Токсичен в нынешних условиях и сам термин «теология». Довольно сомнительны и лукавы доводы в пользу того, что «религиоведов» нужно переименовать в «теологов» для пущей «адекватности» и благозвучности (или для расставания с проклятыми «научно-атеистическими» коннотациями). Разумеется, за всем этим стоит уж явный бенефициар — РПЦ; уговорят сперва, что религиоведение = теология (ну какая вам типа разница?!), а затем торжественно объявят (уже другие представители) про победу: на государственном уровне признано, что «наука о боге» — это наука. Вообще-то, это уже и сделано — без особых споров и консультаций. Остается лишь признавать или не признавать (как с Крымом), но споры-то сугубо про «прекрасное будущее» с правильным государством и правильной наукой (и, видимо, с РПЦ уже с другой, не хищной, с кем-то вправленными мозгами?). Не знаю, я готов хорошо относиться к этим людям, но в любом случае не готов поддерживать притязания РПЦ. Если кто-то сможет «демократизировать» РПЦ и вытащить из ее лап «светскую теологию» = религиоведение — честь им и хвала, тогда может называться как угодно.
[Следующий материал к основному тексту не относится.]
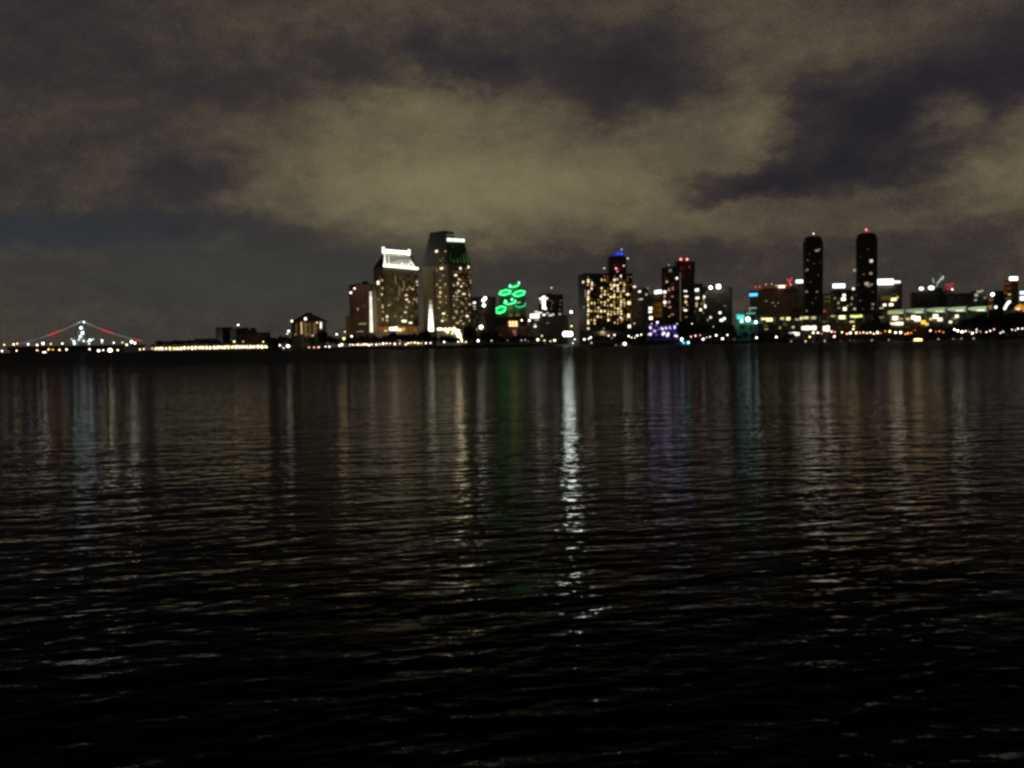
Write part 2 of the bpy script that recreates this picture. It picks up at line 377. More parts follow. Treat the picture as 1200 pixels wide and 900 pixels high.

Вот поучительный пример — отзыв фольклориста о человеке, который уверовал в фольклор:
https://alwdis.livejournal.com/1535806.html
Мой мир никогда не будет прежним…
У меня такое ощущение, что я узнала о смерти близкого человека.
Потому что человек, которого я в 90ые знала как умного, написал вот что:
«Род – Един по Сути, но Многолик в Проявлениях Своих Сил. Род не главенствует над Всемирием, но проявляется через всё сущее, хотя и не ограничивается лишь зримыми формами. Всё сущее – из-Родно, но было бы ошибкой утверждать: “Род здесь” или “Род там”. Род – это Всё, но не что-либо, взятое в отдельности. Род как Сам – выше времени, пространства и всякого становления. Но и время, и пространство, и все движения во Всемирии – берут свой Исток в Нём Одном.
…
Белобог и Чернобог – два первейших Лика Рода, олицетворяющие Собой Явь и Навь».
И да, если вы согласны хоть с какой-то частью цитаты, то я настоятельно рекомендую покинуть все мои страницы и НИКОГДА ко мне не заходить.